PBC, at last rumor, were hoping to make Errol Spence Jr vs Shawn Porter and Keith Thurman vs Manny Pacquiao in the next cycle of fights, which hopefully will bring us more FOX studio photos of everyone standing next to Lennox Lewis, making me adjust the frame of every photo so that the actual fighters in the fights are shown from about chest-up, while Lewis towers over them in the background.
So we’ve got Garcia against Granados on Saturday, and then who knows what? In theory, he’d make for a perfectly credible challenger against WBO titleholder Terence Crawford, but we’ve been over the Top Rank/PBC issues a million times now. That’s not to say it can’t be made, but it’s very difficult.
This fight has flown under the radar, and that’s kind of understandable. On paper, this is another “tune-up” fight for Garcia, something he’s made part of his routine. Win over Matthysse, close call with Herrera, take a softie with Salka. Peterson, Malignaggi, Guerrero, softie with Samuel Vargas. Lose to Thurman, softie with the always-game but shot Rios. Lose to Porter, face Granados.
Granados, though, has the potential to be a tough out. He’s done it many times. He’s not a world class fighter, but he’s scrappy and doesn’t go away in fights. In some ways, it’s a similar matchup to Garcia-Rios, and Rios did have a little success in that fight before Garcia put him away. But Granados hasn’t taken nearly the punishment that Rios had by the time he fought Garcia, and what’s bigger is that Rios was known for getting badly out of shape between fights even during his best years, requiring huge weight cuts when it was time to train. That takes a major toll. To the best of my knowledge, Granados isn’t the same.
There’s a chance this is a really good fight; a strong chance that it’s a much better fight than the promised welterweight classic going against it on pay-per-view. Maybe Granados has slipped a bit, but maybe he hasn’t. If he has, Garcia should be too good. If he hasn’t, we’ve seen Garcia struggle with fights around this level before.
Undercard
- The FOX broadcast will feature returning heavyweight Andy Ruiz Jr (31-1, 20 KO) against Russian veteran Alexander Dimitrenko (41-4, 26 KO), plus an interim WBA 122-pound title fight between Brandon Figueroa (18-0, 13 KO) and Yonfrez Parejo (22-3-1, 11 KO). The 22-year-old Figueroa is the younger brother of former lightweight titleholder Omar Figueroa Jr.

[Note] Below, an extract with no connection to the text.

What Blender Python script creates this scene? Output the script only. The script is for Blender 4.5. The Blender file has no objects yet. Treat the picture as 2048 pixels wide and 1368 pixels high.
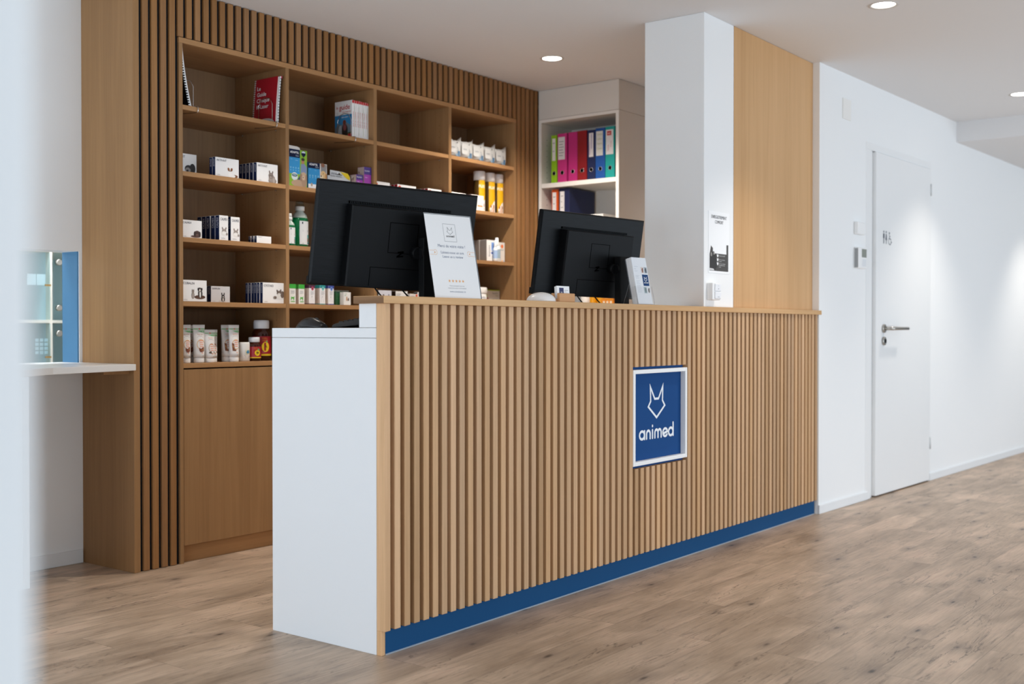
import bpy, bmesh, math, random
from mathutils import Vector, Matrix
random.seed(7)
SC = bpy.context.scene
COL = SC.collection
R = math.radians

# ------------------------------------------------------------------ camera
cam_d = bpy.data.cameras.new('camera')
cam_d.sensor_width = 36.0
cam_d.lens = 2255.0 / 2048.0 * 36.0
cam_d.clip_start = 0.02
cam_d.dof.use_dof = True
cam_d.dof.focus_distance = 4.35
cam_d.dof.aperture_fstop = 2.6
cam = bpy.data.objects.new('camera', cam_d)
COL.objects.link(cam)
YAW, PITCH = R(37.3988), R(0.6352)
_f = Vector((math.cos(YAW) * math.cos(PITCH), math.sin(YAW) * math.cos(PITCH), -math.sin(PITCH)))
cam.location = (-2.588, -2.501, 1.04)
cam.rotation_euler = _f.to_track_quat('-Z', 'Y').to_euler()
SC.camera = cam

# ------------------------------------------------------------------ world, daylight, exposure
w = bpy.data.worlds.new('World')
SC.world = w
w.use_nodes = True
wn = w.node_tree.nodes
wn['Background'].inputs[0].default_value = (0.74, 0.87, 1.0, 1)
wn['Background'].inputs[1].default_value = 0.25
SC.view_settings.view_transform = 'Standard'
SC.view_settings.look = 'None'
SC.view_settings.gamma = 1.0
SC.view_settings.use_curve_mapping = False
SC.view_settings.exposure = 0.0
SC.cycles.use_denoising = True
SC.cycles.max_bounces = 10
SC.cycles.diffuse_bounces = 6
SC.cycles.sample_clamp_indirect = 6.0
SC.cycles.caustics_reflective = False
SC.cycles.caustics_refractive = False


def area(name, loc, rot, sx, sy, power, col):
    l = bpy.data.lights.new(name, 'AREA')
    l.shape = 'RECTANGLE'
    l.size, l.size_y, l.energy, l.color = sx, sy, power, col
    o = bpy.data.objects.new(name, l)
    o.location, o.rotation_euler = loc, rot
    COL.objects.link(o)
    return o


# window fronts of the waiting area: behind the viewer and to the left
area('window_daylight', (3.4, -5.6, 0.85), (R(90), 0, 0), 13.0, 1.6, 290, (0.74, 0.87, 1.0))
area('window_daylight_side', (-4.3, 0.15, 0.8), (R(90), 0, R(-82)), 3.0, 1.5, 94, (0.76, 0.88, 1.0))
area('rear_room_fill_side', (-3.2, 2.75, 1.5), (R(90), 0, R(-75)), 1.0, 1.8, 40, (0.85, 0.93, 1.0))  # added fill light from the side for the rear room, no known window
area('rear_room_fill_top', (0.3, 2.62, 2.52), (R(-12), 0, 0), 1.2, 0.5, 60, (0.92, 0.96, 1.0))  # added fill light from above to brighten the cages, no fixture behind it

# ------------------------------------------------------------------ materials


def lin(h):
    h = h.lstrip('#')
    out = []
    for i in (0, 2, 4):
        c = int(h[i:i + 2], 16) / 255.0
        out.append(c / 12.92 if c <= 0.04045 else ((c + 0.055) / 1.055) ** 2.4)
    return tuple(out) + (1.0,)


MATS = {}


def M(hexc, rough=0.5, metal=0.0, spec=0.5, key=None):
    k = key or (hexc, rough, metal, spec)
    if k in MATS:
        return MATS[k]
    m = bpy.data.materials.new('paint_' + hexc.strip('#'))
    m.use_nodes = True
    b = m.node_tree.nodes['Principled BSDF']
    b.inputs['Base Color'].default_value = lin(hexc)
    b.inputs['Roughness'].default_value = rough
    b.inputs['Metallic'].default_value = metal
    b.inputs['Specular IOR Level'].default_value = spec
    MATS[k] = m
    return m


def nt(name):
    m = bpy.data.materials.new(name)
    m.use_nodes = True
    t = m.node_tree
    return m, t, t.nodes['Principled BSDF'], t.nodes.new, t.links.new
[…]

- FS1 will air fights after the FOX card ends, scheduled to start at 10:30 pm ET. Middleweights Jeison Rosario (18-1-1, 13 KO) and Jorge Cota (28-2, 25 KO) will meet. Lightweight Karlos Balderas (7-0, 6 KO) returns against Luis May (21-13-1, 8 KO). Junior welterweight Omar Juarez (2-0, 1 KO) takes on Dwayne Bonds (3-1-1, 1 KO). And 36-year-old Alfredo Angulo (24-7, 20 KO), now a super middleweight, will go against Evert Bravo (24-9-1, 18 KO). Angulo hasn’t won a fight in almost four years, and his last really notable win came in, like, 2010.